Highlights of the Natural Gas Summary and Outlook for January 3 2014 follow. The full report is available at the link below.

Natural Gas Summary and Outlook

  • Price Action: Prices basis the now prompt February contract slipped 6.4 cents (1.5%) to $4.304 on a 24.2 cent range.
  • Price Outlook: Prices were unable to make yet another new high and thus the current higher weekly streak ended at 7 weeks in a row. However, true to form, the market did not register an inside week and instead fell to a new weekly low. Despite prices ending in the lower half of the weekly range, with the possibility of a new record withdrawal for the week ending January 10, prices are likely to remain supported. Conversely, with weather forecasts indicating moderation, prices may also find it difficult to establish a new high. While siding slightly with the possibility of a new high, a rare inside week may be in the works. The record consecutive streak higher of 14 in 2008 is obviously safe. The CFTC data for December 24 indicated another increase in the speculative net long position. The position soared in December, although it still remains well below the record net long position established in May of 2013. Total open interest across the complex rose to 5.10 million contracts as of December 24. Thus, there is still plenty of room for more buying. CME futures open interest rose to 1.30 million contracts as of January 2.

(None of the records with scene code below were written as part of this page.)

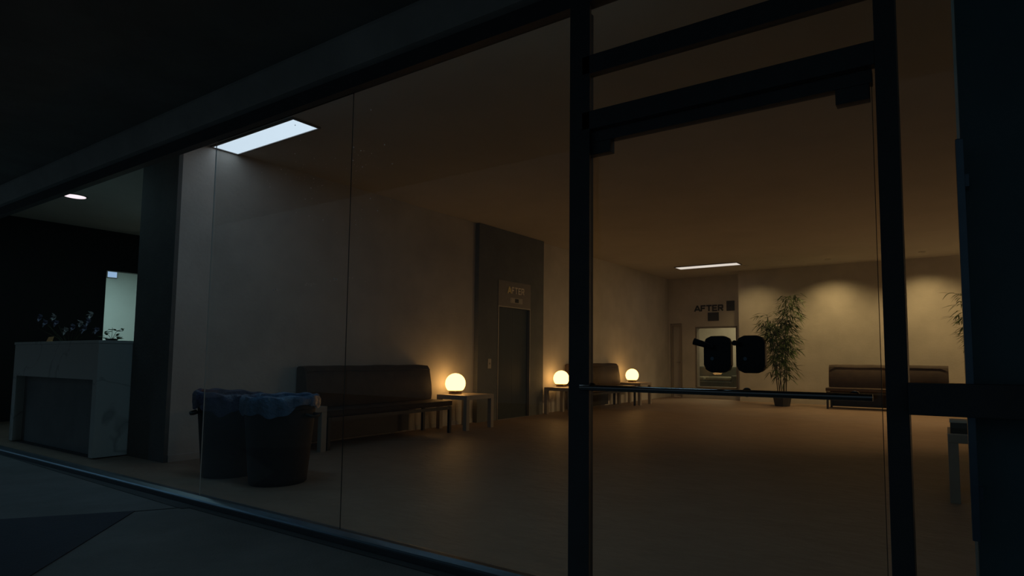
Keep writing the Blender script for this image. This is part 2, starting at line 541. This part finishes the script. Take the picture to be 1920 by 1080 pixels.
def lock_case(cx, lever):
    hw, hh = .054, .071
    out = []
    for sx, sz in ((1, 1), (-1, 1), (-1, -1), (1, -1)):
        ch = .030
        pts = [(sx * hw, sz * (hh - ch)), (sx * (hw - .009), sz * (hh - .010)), (sx * (hw - ch), sz * hh)]
        out += pts if sx * sz > 0 else pts[::-1]
    bm = bmesh.new()
    prism(bm, [(cx + a, 1.119 + b) for a, b in out], -.012 + .024, .043, 'y', .004)
    c = obj('lock_case', bm, LOCK, door, True)
    c['label'] = 'black lock case with a lever on its left' if lever else 'black lock case beside the plant, right of its pair'
    bm = bmesh.new()
    tube(bm, [(cx - .018, .007, 1.102), (cx - .018, .0115, 1.102)], .007, 16)
    obj('keyhole', bm, BLUE_STEEL, c, True)
    bm = bmesh.new()
    if lever:
        tube(bm, [(cx - .012, .002, 1.146), (cx - .045, -.008, 1.157), (cx - .084, -.012, 1.169)], .010, 14, .0135)
    else:
        tube(bm, [(cx - .038, .012, 1.156), (cx - .044, -.010, 1.160), (cx - .048, -.028, 1.161)], .008, 14, .010)
    obj('lever', bm, LOCK, c, True)


lock_case(-0.745, True)
lock_case(-0.618, False)

# pavement: dark angled patch, and sill shade painted as dark strips
bm = bmesh.new()
prism(bm, [(-6.9, -1.55), (-5.20, -0.92), (-4.70, -0.31), (-3.62, -1.25), (-3.3, -2.4), (-5.5, -2.6)], .0405, .046, 'z')
o = obj('pavement_patch', bm, DARK_PATCH); o['kind'] = 'structure'; o['label'] = 'dark blue angled patch in the pavement'
bm = bmesh.new()
prism(bm, [(-9.0, -0.008), (-7.30, -0.008), (-4.45, -0.008), (-4.52, -.10)], .0405, .044, 'z')
prism(bm, [(-4.45, -0.008), (-1.3, -0.008), (-1.3, -0.06), (-4.50, -.06)], .0405, .044, 'z')
o = obj('sill_shade', bm, SHADE_JOINT); o['kind'] = 'structure'; o['label'] = 'dark strip of painted shade along the sill'
bm = bmesh.new()
tube(bm, [(-4.70, -.31, .0405), (-4.60, -.16, .0405), (-4.50, -.01, .0405)], .004, 6)
o = obj('trim_12', bm, SHADE_JOINT); o['kind'] = 'structure'; o['label'] = 'thin joint line in the pavement'
bm = bmesh.new()
tube(bm, [(-2.36, -.46, .042), (-2.30, -.44, .044), (-2.24, -.45, .043), (-2.19, -.42, .044)], .003, 6, .0015)
tw = obj('twig', bm, mat('twig', (.02, .018, .012), .8, var=.1), None, True)
tw['label'] = 'small dark twig lying on the grey pavement'; tw['category'] = 'twig'

# ------------------------------------------------------------------ ceiling lights


def panel_light(name, x0, x1, y0, y1, emat, label):
    t = thing(name, label, 'ceiling light', ((x0 + x1) / 2, (y0 + y1) / 2, H), 0, 'ceiling light panels')
    a, b = (x1 - x0) / 2, (y1 - y0) / 2
    bm = bmesh.new()
    f = .018
    for d in [(-a - f, a + f, -b - f, -b, -.02, 0), (-a - f, a + f, b, b + f, -.02, 0), (-a - f, -a, -b, b, -.02, 0), (a, a + f, -b, b, -.02, 0)]:
        box(bm, *d)
    obj('frame', bm, GREY_METAL, t)
    bxo('diffuser', (-a, a, -b, b, -.012, -.004), emat, t)
    return t


panel_light('ceiling_light', -6.818, -5.33, 1.15, 1.43, PANEL, 'large cold white light panel in the ceiling above the bins')
panel_light('ceiling_light', -5.77, -4.19, 12.17, 12.57, PANEL_W, 'far warm white light panel in the ceiling before the alcove')
t = thing('ceiling_light', 'small round downlight in the ceiling above the reception desk', 'ceiling light', (-10.74, 1.195, H))
bm = bmesh.new()
lathe(bm, [(.155, 0), (.155, -.008), (.14, -.010), (.132, -.004)], 32)
obj('trim_ring', bm, GREY_METAL, t, True)
bm = bmesh.new()
lathe(bm, [(.13, -.006), (.13, -.012), (.09, -.02)], 32)
obj('lens', bm, DOWN, t)

WASH = []
for k, x in enumerate((-4.15, -2.25, -0.35, 1.55)):
    if k == 0:
        t = thing('wall_washer', 'x', 'ceiling light', (x, 12.85, H), 0, 'wall washers along the back wall')
        bm = bmesh.new()
        n = 28
        lathe(bm, [(.07, 0), (.07, -.010), (.055, -.012), (.05, -.003)], n)
        obj('can', bm, CEILING, t, True)
        WASH.append(t)
    else:
        t = dup(WASH[0], (x, 12.85, H), 0, 'x')
    t['label'] = ['small recessed wall washer above the bamboo and alcove corner', 'small recessed wall washer above the left end of the far bench', 'small recessed wall washer behind the right mullion', 'small recessed wall washer beyond the pier'][k]
    l = bpy.data.lights.new('washer_lamp', 'SPOT')
    l.energy = 52.0
    l.color = (1.0, 0.67, 0.285)
    l.spot_size = math.radians(126)
    l.spot_blend = 1.0
    l.shadow_soft_size = 0.06
    lo = bpy.data.objects.new('washer_lamp', l)
    COL.objects.link(lo)
    lo.parent = t
    lo.location = (0, 0, -.03)
    lo.rotation_euler = (math.radians(8), 0, 0)

# ------------------------------------------------------------------ letters
STROKES = {
    'A': [((0, 0), (.42, 1)), ((.42, 1), (.84, 0)), ((.2, .30), (.66, .30))],
    'F': [((0.07, 0), (0.07, 1)), ((0, .93), (.72, .93)), ((0.07, .50), (.60, .50))],
    'T': [((0, .93), (.8, .93)), ((.4, 0), (.4, .93))],
    'E': [((0.07, 0), (0.07, 1)), ((0, .93), (.72, .93)), ((0.07, .50), (.64, .50)), ((0, .07), (.72, .07))],
    'R': [((0.07, 0), (0.07, 1)), ((0, .93), (.68, .93)), ((.66, .97), (.66, .46)), ((0.07, .48), (.68, .48)), ((.34, .48), (.72, 0))],
}
ADV = {'A': .92, 'F': .80, 'T': .88, 'E': .82, 'R': .8}


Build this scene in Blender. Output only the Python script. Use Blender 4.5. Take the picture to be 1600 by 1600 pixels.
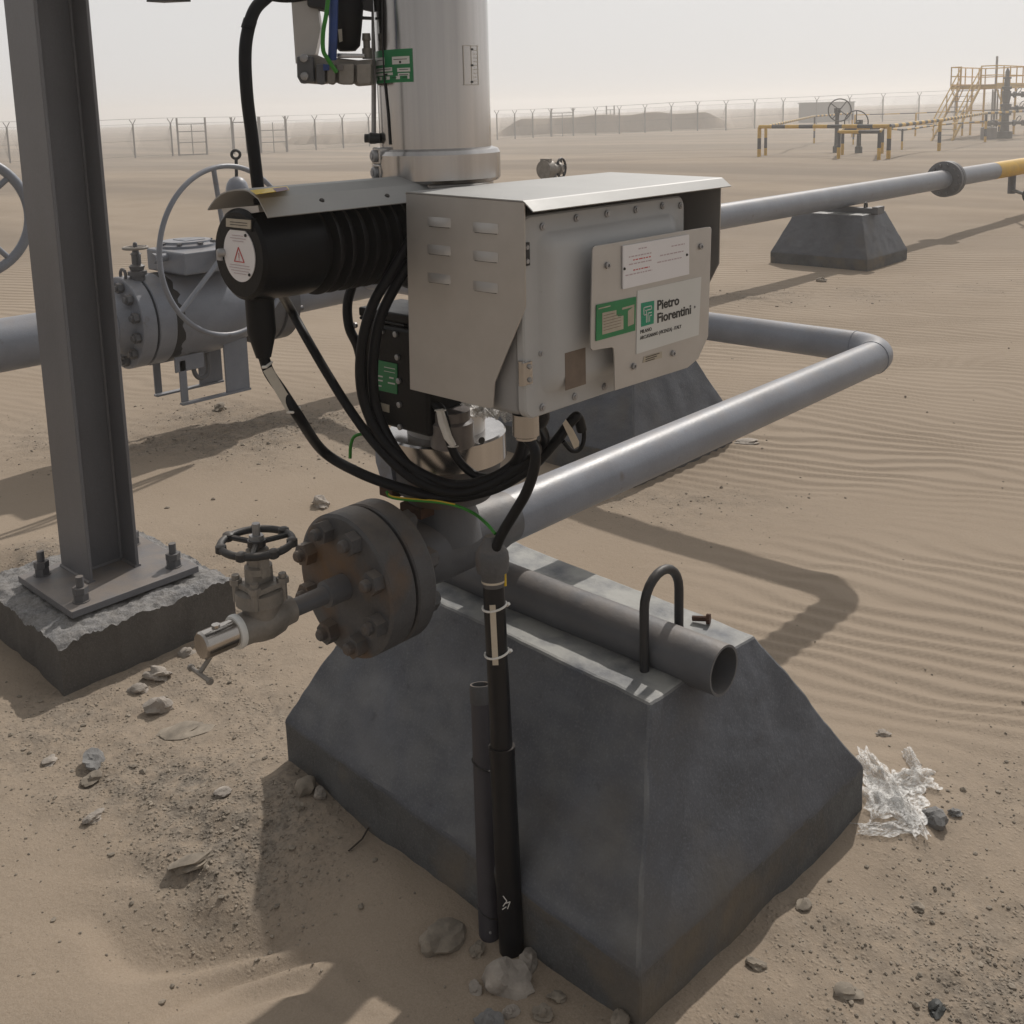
import bpy, math, random
import numpy as np
from mathutils import Vector, Matrix
R = math.radians
random.seed(7); rng = np.random.default_rng(7)
for o in list(bpy.data.objects): bpy.data.objects.remove(o)
SC = bpy.context.scene
COL = SC.collection

# ------------------------------------------------------------------ camera
# world axes: +X and +Y run along the two pipe directions, Z is up; camera 1.6 m above the sand at the origin
FPX, PPX, PPY, CZ = 1644.3227, 800.0, 451.5164, 1.6
a_, p_, r_ = 0.8156, 0.1683, 0.0252
_u = np.array([math.sin(a_), -math.cos(a_), 0]); _v = np.array([math.cos(a_), math.sin(a_), 0])
_f = np.array([0, math.cos(p_), -math.sin(p_)]); _d = np.array([0, -math.sin(p_), -math.cos(p_)]); _rt = np.array([1., 0, 0])
_c, _s = math.cos(r_), math.sin(r_)
_rows = np.array([_c*_rt + _s*_d, -_s*_rt + _c*_d, _f])
MU = _rows @ np.array([_u, _v, [0, 0, 1.]]).T          # rows: right, down, forward
cd = bpy.data.cameras.new('camera'); cam = bpy.data.objects.new('camera', cd); COL.objects.link(cam)
rt, dn, fw = [Vector(MU[i]) for i in range(3)]
cm = Matrix((( rt.x, -dn.x, -fw.x, 0), (rt.y, -dn.y, -fw.y, 0), (rt.z, -dn.z, -fw.z, CZ), (0, 0, 0, 1)))
cam.matrix_world = cm
cd.sensor_width = 36; cd.sensor_fit = 'HORIZONTAL'; cd.lens = 36*FPX/1600
cd.shift_x = 0; cd.shift_y = -(800-PPY)/1600
cd.clip_start = .05; cd.clip_end = 3000
SC.camera = cam

# ------------------------------------------------------------------ light
SUN = Vector((-.205, .69, .69)).normalized()
W = bpy.data.worlds.new('World'); SC.world = W; W.use_nodes = True
nt = W.node_tree; nt.nodes.clear()
el = math.asin(SUN.z); az = math.atan2(SUN.x, SUN.y)
sky = nt.nodes.new('ShaderNodeTexSky'); sky.sky_type = 'NISHITA'; sky.sun_disc = False
sky.sun_elevation = el; sky.sun_rotation = az; sky.air_density = .6; sky.dust_density = 6.0; sky.ozone_density = .6; sky.altitude = 0
hs = nt.nodes.new('ShaderNodeHueSaturation'); hs.inputs['Saturation'].default_value = .15
bg1 = nt.nodes.new('ShaderNodeBackground'); bg1.inputs[1].default_value = .05
# dust veil: brightest towards the sun's side of the sky, dimmer overhead and behind
tcw = nt.nodes.new('ShaderNodeTexCoord'); dp = nt.nodes.new('ShaderNodeVectorMath'); dp.operation = 'DOT_PRODUCT'
sv_ = Vector((SUN.x*1.6-.25, SUN.y*1.3, .12)).normalized(); dp.inputs[1].default_value = sv_
mrw = nt.nodes.new('ShaderNodeMapRange'); mrw.inputs[1].default_value = -.5; mrw.inputs[2].default_value = .8; mrw.inputs[3].default_value = .43; mrw.inputs[4].default_value = 1.0; mrw.interpolation_type = 'SMOOTHSTEP'
bg2 = nt.nodes.new('ShaderNodeBackground'); bg2.inputs[0].default_value = (.765, .757, .75, 1)
nt.links.new(tcw.outputs['Generated'], dp.inputs[0]); nt.links.new(dp.outputs['Value'], mrw.inputs[0]); nt.links.new(mrw.outputs[0], bg2.inputs[1])
mx = nt.nodes.new('ShaderNodeMixShader'); mx.inputs[0].default_value = .85
wo = nt.nodes.new('ShaderNodeOutputWorld')
nt.links.new(sky.outputs[0], hs.inputs['Color']); nt.links.new(hs.outputs[0], bg1.inputs[0])
nt.links.new(bg1.outputs[0], mx.inputs[1]); nt.links.new(bg2.outputs[0], mx.inputs[2]); nt.links.new(mx.outputs[0], wo.inputs[0])
sd = bpy.data.lights.new('sun', 'SUN'); sd.energy = 2.55; sd.angle = R(.9); sd.color = (1, .945, .875)
so = bpy.data.objects.new('sun', sd); COL.objects.link(so); so.rotation_euler = (-SUN).to_track_quat('-Z', 'Y').to_euler(); so.location = (-2, 8, 9)
SC.view_settings.view_transform = 'Standard'; SC.view_settings.look = 'None'
SC.view_settings.exposure = 0.07; SC.view_settings.gamma = 1
SC.cycles.use_denoising = True; SC.cycles.volume_bounces = 2; SC.cycles.max_bounces = 8
SC.cycles.use_light_tree = True

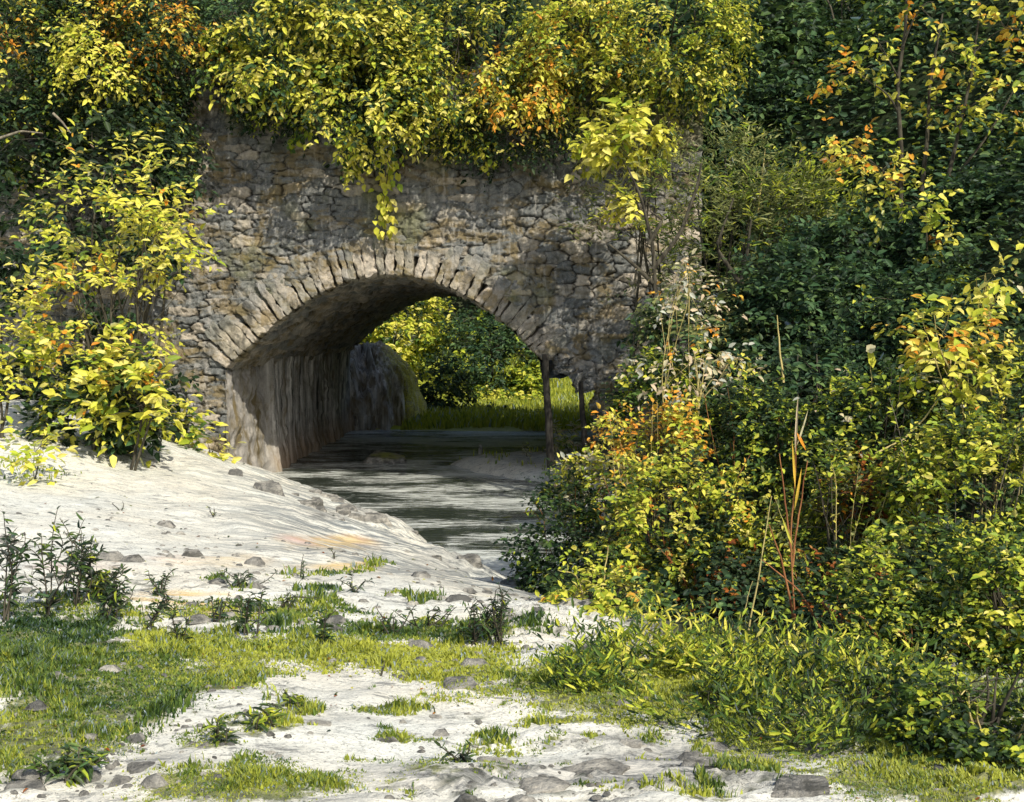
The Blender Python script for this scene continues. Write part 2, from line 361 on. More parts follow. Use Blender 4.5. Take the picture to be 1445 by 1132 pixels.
ochre = blobs([(250, 848, 110, 20, 1.0), (350, 865, 110, 16, 0.7), (470, 765, 90, 14, 0.7), (480, 800, 70, 8, 0.8), (300, 790, 120, 14, 0.35), (120, 800, 120, 16, 0.3), (640, 940, 80, 10, 0.5)])
rockm = np.maximum(lm*(1-sstep(7.5, 9.5, y))*(0.15+0.75*sstep(0.05, 0.5, -st+0.0)), 0)
rockm = np.maximum(rockm*sstep(-3.5, -0.5, x)*(y > 2), blobs([(700, 1095, 260, 24, 0.9), (960, 1085, 220, 40, 1.0), (440, 1010, 90, 8, 0.5), (660, 962, 70, 9, 1.0), (60, 1100, 120, 16, 0.8), (230, 1075, 90, 14, 0.5), (540, 1015, 120, 8, 0.4), (860, 1045, 130, 16, 0.6), (500, 725, 120, 12, 0.8), (640, 790, 90, 25, 0.5)]))
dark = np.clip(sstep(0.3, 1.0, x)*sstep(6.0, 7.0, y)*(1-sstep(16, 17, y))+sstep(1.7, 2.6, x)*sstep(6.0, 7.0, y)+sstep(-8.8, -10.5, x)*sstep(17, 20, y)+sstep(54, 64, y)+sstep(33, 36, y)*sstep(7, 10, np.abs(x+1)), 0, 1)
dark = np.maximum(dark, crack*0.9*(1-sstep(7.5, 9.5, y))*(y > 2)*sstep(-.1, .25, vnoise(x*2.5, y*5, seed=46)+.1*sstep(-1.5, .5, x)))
mead = sstep(31, 33, y)*(1-sstep(54, 64, y))*(1-sstep(7, 10, np.abs(x+1)))
g = mesh('ground', GV, grid_faces(len(gx), len(gy)), GROUND, None, np.stack([gm, np.clip(rill, 0, 1), ochre], -1), True)
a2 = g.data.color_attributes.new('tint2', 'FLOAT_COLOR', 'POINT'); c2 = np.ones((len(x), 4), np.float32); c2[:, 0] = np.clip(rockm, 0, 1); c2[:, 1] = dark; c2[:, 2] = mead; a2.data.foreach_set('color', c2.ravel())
tag(g, kind='structure')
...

  • Weekly Storage: US working gas storage for the week ending December 27 indicated a withdrawal of 97 bcf. Thus, current inventories of 2,974 bcf fall 543 bcf (15.4%) below last year and 301 bcf (9.2%) behind the 5 year average.   
  • Storage Outlook: This is the first weekly contraction in the yearly storage deficit since November 8. It also marks the 1st December since 2008 to exit below 3,000 bcf. Despite this week’s deficit contraction, weather forecasts suggest the yearly storage deficit could reach nearly 700 bcf by the end of January.
  • Supply Trends: Total supply rose 0.6 bcf/d to 71.5 bcf/d. Another strong rise in US production more than offset falling Canadian imports and were aided by lower Mexican exports. The US Baker Hughes rig count fell 6 with both oil and natural gas activity slipping. Canadian activity rose 19. Thus the total North American rig count increased by 13 to 2,033 and now surpasses last year by 13. The higher efficiency US horizontal rig count rose 2 to 1,148 and rises 36 above last year. The upcoming 4th quarter E&P company reports will be monitored for actual results as well as updates on 2014 Capex plans and resulting production guidance.
  • Demand Trends: Total demand fell 2.3 bcf/d to 87.8 bcf/d. Power lead the fall and was followed by R&C. Industrial demand was little changed. Electricity demand fell 3,916 gigawatt-hrs to 75,118, which trails last year by 410 (0.5%) and the 5 year average by 1,914 (2.5%). Demand remains impressive despite the Christmas and New Year’s Day holiday. Demand will now be closely scrutinized to identify the potential level of possible power generation changes between coal and gas that may have occurred after the January price index of $4.407 rose 58.9 cents over the December posting. While the coal-to-gas switching dynamic can be easily overwhelmed by Mother Nature in the winter, it does have more profound implications for the April-October injection period.
  • Other Factors: The S&P 500 did give back some of the recent gains to begin the New Year.